-- Start SUPPLIED MATERIAL --

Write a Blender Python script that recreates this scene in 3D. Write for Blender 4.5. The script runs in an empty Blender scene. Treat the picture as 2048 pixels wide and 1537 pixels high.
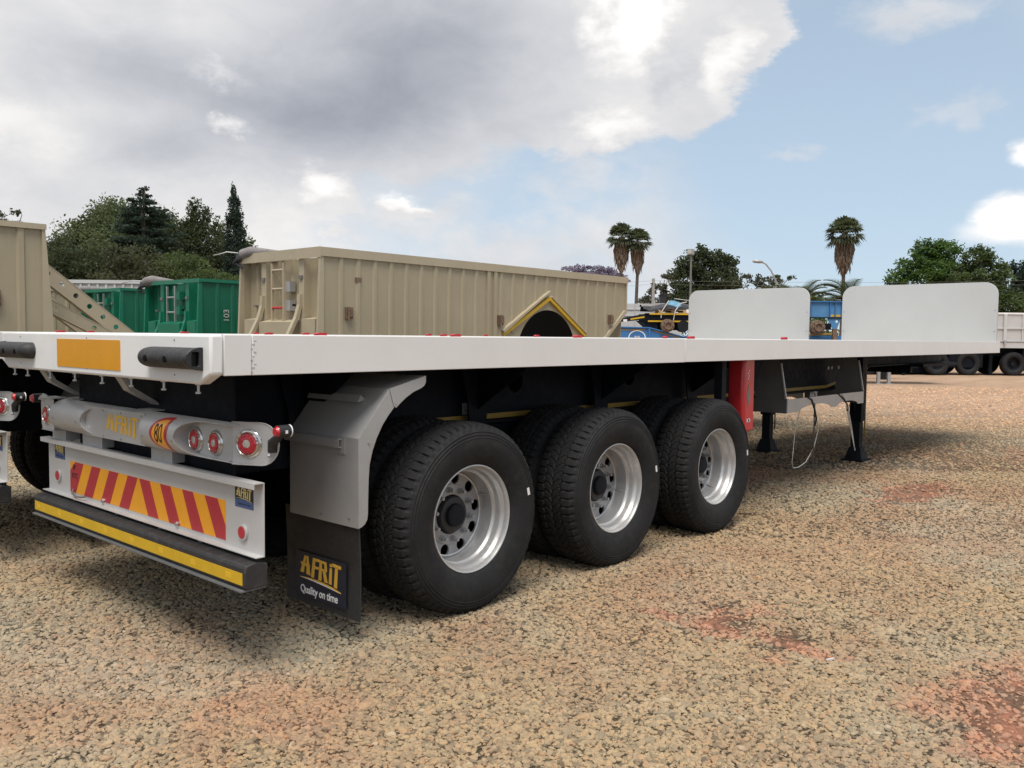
import bpy, bmesh, math, random
import numpy as np
from mathutils import Vector, Matrix, noise as mnoise
R = math.radians
random.seed(7); rng = np.random.default_rng(7)
sc = bpy.context.scene
col = sc.collection

# ------------------------------------------------------------------ camera
yaw, pitch, roll = 0.73075, -0.05519, 0.010437
fw = Vector((math.cos(yaw)*math.cos(pitch), math.sin(yaw)*math.cos(pitch), math.sin(pitch)))
r0 = Vector((math.sin(yaw), -math.cos(yaw), 0)); u0 = r0.cross(fw)
rt = math.cos(roll)*r0 + math.sin(roll)*u0; up = -math.sin(roll)*r0 + math.cos(roll)*u0
cd = bpy.data.cameras.new('camera'); cam = bpy.data.objects.new('camera', cd); col.objects.link(cam)
cam.matrix_world = Matrix(((rt.x, up.x, -fw.x, -1.801), (rt.y, up.y, -fw.y, -3.259), (rt.z, up.z, -fw.z, 1.516), (0, 0, 0, 1)))
cd.sensor_width = 36; cd.lens = 1733.13/2048*36; cd.clip_end = 6000; cd.clip_start = 0.05
sc.camera = cam

# ------------------------------------------------------------------ light, exposure
SUN_AZ, SUN_EL = 215, 66
sc.view_settings.view_transform = 'Standard'; sc.view_settings.look = 'None'
sc.view_settings.gamma = 1; sc.view_settings.use_curve_mapping = False
sc.view_settings.exposure = 0.15
sl = bpy.data.lights.new('sun', 'SUN'); sun = bpy.data.objects.new('sun', sl); col.objects.link(sun)
sl.energy = 3.5; sl.angle = R(34); sl.color = (1.0, 0.95, 0.88)
sd = Vector((math.cos(R(SUN_AZ))*math.cos(R(SUN_EL)), math.sin(R(SUN_AZ))*math.cos(R(SUN_EL)), math.sin(R(SUN_EL))))
sun.rotation_euler = sd.to_track_quat('Z', 'Y').to_euler(); sun.location = (0, 0, 40)

class NT:
    """small node-building helper"""
    def __init__(s, nt): s.nt = nt; s.n = nt.nodes; s.l = nt.links
    def add(s, t, **k):
        nd = s.n.new(t)
        for a, b in k.items(): setattr(nd, a, b)
        return nd
    def put(s, sock, v):
        if isinstance(v, bpy.types.NodeSocket): s.l.new(v, sock)
        elif v is not None:
            if sock.type == 'RGBA' and len(v) == 3: v = (*v, 1)
            sock.default_value = v
    def m(s, op, a, b=None, c=None, clamp=False):
        nd = s.add('ShaderNodeMath', operation=op); nd.use_clamp = clamp
        for i, v in enumerate((a, b, c)):
            if v is not None: s.put(nd.inputs[i], v)
        return nd.outputs[0]
    def v(s, op, a, b=None):
        nd = s.add('ShaderNodeVectorMath', operation=op)
        s.put(nd.inputs[0], a)
        if b is not None: s.put(nd.inputs[1], b)
        return nd.outputs['Value'] if op in ('LENGTH', 'DISTANCE', 'DOT_PRODUCT') else nd.outputs[0]
    def noise(s, vec, scale, detail=4, rough=.55, dist=0, out='Fac'):
        nd = s.add('ShaderNodeTexNoise'); s.put(nd.inputs['Vector'], vec)
        nd.inputs['Scale'].default_value = scale; nd.inputs['Detail'].default_value = detail
        nd.inputs['Roughness'].default_value = rough; nd.inputs['Distortion'].default_value = dist
        return nd.outputs[out]
    def mr(s, v, a, b, c=0., d=1., mode='LINEAR'):
        nd = s.add('ShaderNodeMapRange', interpolation_type=mode)
        s.put(nd.inputs[0], v)
        for i, x in enumerate((a, b, c, d)): s.put(nd.inputs[i+1], x)
        return nd.outputs[0]
    def mix(s, f, a, b, blend='MIX'):
        nd = s.add('ShaderNodeMix', data_type='RGBA', blend_type=blend)
        s.put(nd.inputs[0], f); s.put(nd.inputs[6], a); s.put(nd.inputs[7], b)
        return nd.outputs[2]
    def xyz(s, x, y, z):
        nd = s.add('ShaderNodeCombineXYZ')
        for i, q in enumerate((x, y, z)): s.put(nd.inputs[i], q)
        return nd.outputs[0]
    def sep(s, v):
        nd = s.add('ShaderNodeSeparateXYZ'); s.put(nd.inputs[0], v); return nd.outputs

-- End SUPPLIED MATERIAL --

### WHAT THIS TASK INVOLVES
Return only the lines from the start of the data through the line that contains "col = sc.collection", please, copying them exactly and omitting all pictures.

### EXERCISE SOLUTION
Write a Blender Python script that recreates this scene in 3D. Write for Blender 4.5. The script runs in an empty Blender scene. Treat the picture as 2048 pixels wide and 1537 pixels high.
import bpy, bmesh, math, random
import numpy as np
from mathutils import Vector, Matrix, noise as mnoise
R = math.radians
random.seed(7); rng = np.random.default_rng(7)
sc = bpy.context.scene
col = sc.collection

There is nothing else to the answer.